E guardacaso (ecco l’altro aspetto che si cerca di sminuire: sì, lo si cita, ma senza ragionarci sopra e senza scavarci dentro) questa operazione di marca ideologica rossa sceglie senza esitazioni un connotato che ritiene insopportabile: il fatto che una serie di persone osino pensare e parlare a favore di Israele e degli ebrei.
Ricorderete che, nel celebre racconto di Edgar Alla Poe, la lettera rubata che gli investigatori cercavano in chissà quale nascondiglio era invece lì, in bella vista sulla scrivania del ministro ricattatore. Mutatis mutandis, anche nel nostro caso è tutto chiaro, nulla è nascosto o particolarmente difficile da decifrare: c’è una saldatura tra gruppi e gruppuscoli comunisti e la causa anti-israeliana e anti-semita. Dopo anni spesi a denunciare un antisemitismo di destra che di fatto è pressoché sparito (tranne qualche isolato ed esecrabile cretino), c’è qualcuno che finge di non vedere il classico elefante nella stanza: e cioè un antisemitismo di sinistra che esplode in forme inaccettabili attraverso la listarella di proscrizione, ma gode di ampia protezione e direi quasi di accettazione sociale nelle redazioni dei giornali, nelle università, nel mondo politico, nella “migliore” (si fa per dire) cultura italiana.
E allora ecco le escogitazioni, gli espedienti per distrarre, i dibattiti a vanvera: ma era giusto dare spazio alla cosa? Era opportuno pubblicare la lista? Il tentativo è fin troppo chiaro: defocalizzare il problema e sviare la discussione dal suo cuore. Quella lista c’era, circolava in rete, era stata preparata con cura: e dunque è stato sacrosanto – ad esempio da parte di questo giornale – denunciare l’operazione, sviscerarla, spiegarla, illustrarla.
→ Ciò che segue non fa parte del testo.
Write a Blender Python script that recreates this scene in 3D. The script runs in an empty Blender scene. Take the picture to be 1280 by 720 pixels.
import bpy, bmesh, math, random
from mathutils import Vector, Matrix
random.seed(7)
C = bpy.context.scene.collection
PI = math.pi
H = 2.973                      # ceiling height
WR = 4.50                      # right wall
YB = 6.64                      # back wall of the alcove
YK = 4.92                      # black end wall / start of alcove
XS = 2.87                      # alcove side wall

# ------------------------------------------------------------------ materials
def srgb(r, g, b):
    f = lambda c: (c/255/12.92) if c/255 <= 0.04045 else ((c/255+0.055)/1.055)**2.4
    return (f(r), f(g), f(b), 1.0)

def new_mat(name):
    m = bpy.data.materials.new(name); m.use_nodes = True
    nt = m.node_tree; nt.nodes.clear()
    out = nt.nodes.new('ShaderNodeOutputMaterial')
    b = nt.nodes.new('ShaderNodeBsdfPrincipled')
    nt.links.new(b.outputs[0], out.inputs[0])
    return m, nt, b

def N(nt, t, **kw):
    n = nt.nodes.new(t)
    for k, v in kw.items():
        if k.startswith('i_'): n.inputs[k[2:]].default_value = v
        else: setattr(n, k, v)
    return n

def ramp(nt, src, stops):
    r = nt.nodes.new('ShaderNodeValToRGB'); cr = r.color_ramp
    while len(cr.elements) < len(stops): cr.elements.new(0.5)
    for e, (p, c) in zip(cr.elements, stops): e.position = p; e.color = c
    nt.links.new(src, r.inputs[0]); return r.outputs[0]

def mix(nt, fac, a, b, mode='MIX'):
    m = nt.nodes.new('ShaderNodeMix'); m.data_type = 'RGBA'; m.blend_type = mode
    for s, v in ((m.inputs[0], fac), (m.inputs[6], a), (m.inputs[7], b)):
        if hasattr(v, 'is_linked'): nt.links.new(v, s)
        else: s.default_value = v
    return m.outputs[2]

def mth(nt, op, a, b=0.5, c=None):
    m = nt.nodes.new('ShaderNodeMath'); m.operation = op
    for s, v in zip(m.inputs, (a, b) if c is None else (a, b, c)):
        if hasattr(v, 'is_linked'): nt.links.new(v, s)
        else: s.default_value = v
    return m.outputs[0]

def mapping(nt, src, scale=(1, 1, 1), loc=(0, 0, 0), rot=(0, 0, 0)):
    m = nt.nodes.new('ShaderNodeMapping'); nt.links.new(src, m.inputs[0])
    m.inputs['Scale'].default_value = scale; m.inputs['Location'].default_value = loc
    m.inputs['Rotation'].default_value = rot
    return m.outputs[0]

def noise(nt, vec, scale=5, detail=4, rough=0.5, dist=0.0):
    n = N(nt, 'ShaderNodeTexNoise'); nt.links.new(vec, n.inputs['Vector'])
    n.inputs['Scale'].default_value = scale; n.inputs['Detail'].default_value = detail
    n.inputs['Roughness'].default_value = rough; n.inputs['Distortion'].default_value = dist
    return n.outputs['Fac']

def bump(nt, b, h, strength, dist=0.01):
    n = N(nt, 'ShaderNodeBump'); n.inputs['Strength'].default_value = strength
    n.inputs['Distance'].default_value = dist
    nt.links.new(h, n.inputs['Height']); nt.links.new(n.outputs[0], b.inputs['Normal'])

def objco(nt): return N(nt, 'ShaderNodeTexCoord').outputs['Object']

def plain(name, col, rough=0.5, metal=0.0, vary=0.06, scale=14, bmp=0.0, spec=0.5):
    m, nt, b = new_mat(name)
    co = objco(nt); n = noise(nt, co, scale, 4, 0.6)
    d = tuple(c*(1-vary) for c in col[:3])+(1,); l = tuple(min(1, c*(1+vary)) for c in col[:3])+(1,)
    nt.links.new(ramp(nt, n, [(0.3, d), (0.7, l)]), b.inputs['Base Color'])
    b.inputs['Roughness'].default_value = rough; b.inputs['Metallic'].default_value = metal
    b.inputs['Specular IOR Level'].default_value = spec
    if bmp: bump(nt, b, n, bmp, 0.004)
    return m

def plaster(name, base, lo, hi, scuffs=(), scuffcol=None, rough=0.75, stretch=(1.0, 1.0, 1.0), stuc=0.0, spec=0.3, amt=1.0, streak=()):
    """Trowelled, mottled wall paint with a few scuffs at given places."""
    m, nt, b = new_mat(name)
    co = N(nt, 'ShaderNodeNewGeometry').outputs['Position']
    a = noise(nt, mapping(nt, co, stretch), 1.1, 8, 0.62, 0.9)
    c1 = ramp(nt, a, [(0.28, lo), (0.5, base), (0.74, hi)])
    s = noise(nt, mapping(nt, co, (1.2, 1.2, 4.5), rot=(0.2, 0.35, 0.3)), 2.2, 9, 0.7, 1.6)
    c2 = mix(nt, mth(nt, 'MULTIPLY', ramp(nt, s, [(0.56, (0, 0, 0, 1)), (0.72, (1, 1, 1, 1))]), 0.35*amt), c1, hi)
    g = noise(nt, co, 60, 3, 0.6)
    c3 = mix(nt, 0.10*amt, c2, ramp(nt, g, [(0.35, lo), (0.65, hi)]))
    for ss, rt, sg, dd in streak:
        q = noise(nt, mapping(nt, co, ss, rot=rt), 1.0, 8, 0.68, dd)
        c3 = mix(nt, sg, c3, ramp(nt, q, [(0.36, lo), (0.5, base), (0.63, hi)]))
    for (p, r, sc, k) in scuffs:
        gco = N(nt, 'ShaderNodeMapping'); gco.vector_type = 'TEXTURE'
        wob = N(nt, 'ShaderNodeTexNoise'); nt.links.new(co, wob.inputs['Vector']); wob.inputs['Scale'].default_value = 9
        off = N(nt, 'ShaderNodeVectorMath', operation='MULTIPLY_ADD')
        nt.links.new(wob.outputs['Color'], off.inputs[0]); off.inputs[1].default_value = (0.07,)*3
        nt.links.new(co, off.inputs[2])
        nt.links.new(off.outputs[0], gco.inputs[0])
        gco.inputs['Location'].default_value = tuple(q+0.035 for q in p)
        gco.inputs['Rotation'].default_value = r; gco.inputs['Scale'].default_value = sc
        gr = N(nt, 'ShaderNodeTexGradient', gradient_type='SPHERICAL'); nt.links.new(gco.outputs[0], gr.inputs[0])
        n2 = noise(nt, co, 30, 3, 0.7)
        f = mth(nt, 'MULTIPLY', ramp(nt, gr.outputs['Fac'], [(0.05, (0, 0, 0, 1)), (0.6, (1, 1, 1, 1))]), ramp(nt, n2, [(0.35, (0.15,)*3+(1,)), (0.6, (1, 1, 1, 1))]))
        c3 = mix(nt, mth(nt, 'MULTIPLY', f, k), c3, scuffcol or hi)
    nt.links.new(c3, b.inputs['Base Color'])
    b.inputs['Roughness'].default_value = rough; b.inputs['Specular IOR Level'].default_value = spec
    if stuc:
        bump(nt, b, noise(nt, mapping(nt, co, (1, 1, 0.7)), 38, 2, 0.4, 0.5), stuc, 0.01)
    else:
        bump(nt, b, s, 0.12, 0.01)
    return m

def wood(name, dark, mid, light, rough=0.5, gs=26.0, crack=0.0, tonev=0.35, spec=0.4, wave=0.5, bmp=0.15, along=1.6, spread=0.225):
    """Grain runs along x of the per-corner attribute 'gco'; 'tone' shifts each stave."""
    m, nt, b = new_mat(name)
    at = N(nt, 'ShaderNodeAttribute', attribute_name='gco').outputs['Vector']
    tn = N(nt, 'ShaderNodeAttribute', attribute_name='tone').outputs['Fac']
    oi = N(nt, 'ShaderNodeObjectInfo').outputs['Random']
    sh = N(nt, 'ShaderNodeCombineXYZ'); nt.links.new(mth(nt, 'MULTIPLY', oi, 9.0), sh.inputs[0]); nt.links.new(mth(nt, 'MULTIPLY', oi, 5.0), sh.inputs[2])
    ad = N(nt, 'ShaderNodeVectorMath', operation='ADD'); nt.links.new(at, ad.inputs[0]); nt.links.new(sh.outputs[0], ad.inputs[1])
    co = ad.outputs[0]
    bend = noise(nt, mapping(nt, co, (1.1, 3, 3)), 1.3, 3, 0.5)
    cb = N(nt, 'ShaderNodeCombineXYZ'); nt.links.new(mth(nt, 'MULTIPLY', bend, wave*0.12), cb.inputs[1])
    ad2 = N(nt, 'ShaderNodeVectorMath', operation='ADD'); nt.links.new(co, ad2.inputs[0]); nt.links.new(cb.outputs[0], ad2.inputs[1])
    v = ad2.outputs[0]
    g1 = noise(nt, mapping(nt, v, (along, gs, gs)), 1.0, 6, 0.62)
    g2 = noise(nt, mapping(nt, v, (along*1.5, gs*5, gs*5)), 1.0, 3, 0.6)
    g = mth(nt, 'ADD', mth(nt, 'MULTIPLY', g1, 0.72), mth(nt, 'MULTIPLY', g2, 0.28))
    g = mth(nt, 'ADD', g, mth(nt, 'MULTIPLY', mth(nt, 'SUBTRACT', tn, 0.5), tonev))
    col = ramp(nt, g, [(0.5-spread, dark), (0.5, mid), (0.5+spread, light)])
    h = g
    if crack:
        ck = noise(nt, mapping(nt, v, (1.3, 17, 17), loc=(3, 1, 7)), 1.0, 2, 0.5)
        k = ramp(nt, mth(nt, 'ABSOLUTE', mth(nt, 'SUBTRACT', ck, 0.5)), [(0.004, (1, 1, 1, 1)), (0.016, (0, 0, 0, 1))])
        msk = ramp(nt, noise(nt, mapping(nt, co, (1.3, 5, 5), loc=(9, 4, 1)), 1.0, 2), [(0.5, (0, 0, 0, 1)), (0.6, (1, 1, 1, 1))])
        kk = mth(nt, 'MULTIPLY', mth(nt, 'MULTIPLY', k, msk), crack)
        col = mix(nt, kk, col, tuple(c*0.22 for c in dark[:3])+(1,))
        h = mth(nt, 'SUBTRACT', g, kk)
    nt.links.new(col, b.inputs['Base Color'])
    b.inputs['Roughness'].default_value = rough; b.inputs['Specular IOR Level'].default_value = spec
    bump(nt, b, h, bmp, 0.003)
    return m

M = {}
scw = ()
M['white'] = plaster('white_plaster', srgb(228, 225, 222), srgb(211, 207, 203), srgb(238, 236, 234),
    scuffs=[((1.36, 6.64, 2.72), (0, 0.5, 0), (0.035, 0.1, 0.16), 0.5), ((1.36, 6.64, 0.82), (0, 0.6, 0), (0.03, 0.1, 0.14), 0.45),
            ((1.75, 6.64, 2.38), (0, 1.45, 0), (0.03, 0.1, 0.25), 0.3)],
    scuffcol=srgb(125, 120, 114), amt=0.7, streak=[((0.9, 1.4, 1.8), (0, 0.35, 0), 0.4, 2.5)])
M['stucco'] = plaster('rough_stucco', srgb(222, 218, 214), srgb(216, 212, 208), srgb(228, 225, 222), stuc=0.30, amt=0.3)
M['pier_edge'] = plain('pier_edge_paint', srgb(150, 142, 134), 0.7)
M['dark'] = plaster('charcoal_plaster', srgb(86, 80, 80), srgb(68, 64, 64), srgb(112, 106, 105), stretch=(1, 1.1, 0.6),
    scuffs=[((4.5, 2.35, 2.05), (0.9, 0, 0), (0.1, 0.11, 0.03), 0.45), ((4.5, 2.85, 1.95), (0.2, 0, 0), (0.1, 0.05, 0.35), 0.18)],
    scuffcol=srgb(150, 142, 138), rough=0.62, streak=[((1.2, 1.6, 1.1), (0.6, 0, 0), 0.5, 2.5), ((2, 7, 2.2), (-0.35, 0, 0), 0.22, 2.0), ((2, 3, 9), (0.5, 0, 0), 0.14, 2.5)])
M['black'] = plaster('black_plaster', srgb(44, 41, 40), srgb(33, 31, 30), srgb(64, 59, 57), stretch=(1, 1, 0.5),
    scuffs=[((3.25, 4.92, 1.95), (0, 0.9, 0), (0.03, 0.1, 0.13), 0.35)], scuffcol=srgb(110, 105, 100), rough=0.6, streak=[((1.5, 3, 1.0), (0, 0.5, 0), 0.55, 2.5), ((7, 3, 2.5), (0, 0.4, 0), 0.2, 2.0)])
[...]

E soprattutto collegarla al clima in cui siamo immersi.
Parliamoci chiaro: dopo l’orrore del 7 ottobre, il rito (spesso ipocrita) delle condoglianze agli ebrei è durato meno di ventiquattr’ore. Già l’8 ottobre c’era chi, una volta dette due frasette di circostanza, iniziava a deplorare un’ipotetica risposta di Israele. Da allora abbiamo assistito a un crescendo di mistificazioni, di indegne equiparazioni tra il governo democratico di Gerusalemme e le belve terroriste di Hamas. Fino a ieri, quando il tentativo è stato quello di presentare Hezbollah come una specie di vittima dell’azione israeliana, con i terroristi libanesi in qualche modo costretti a rispondere. Quando anche i sassi sanno che era ed è vero il contrario: è stata ed è Hezbollah a minacciare Israele.
Come si vede, si parte da un elenco e si arriva molto lontano: a un pezzo di Occidente che detesta se stesso, e che mostra – in modo più o meno scoperto – comprensione e perfino simpatia per chi, da fuori o da dentro, vuole usare la violenza per umiliare e insanguinare quella che dovrebbe essere la nostra parte, il nostro campo, la nostra casa. Su tutto questo, qui, non possiamo e non vogliamo chiudere gli occhi.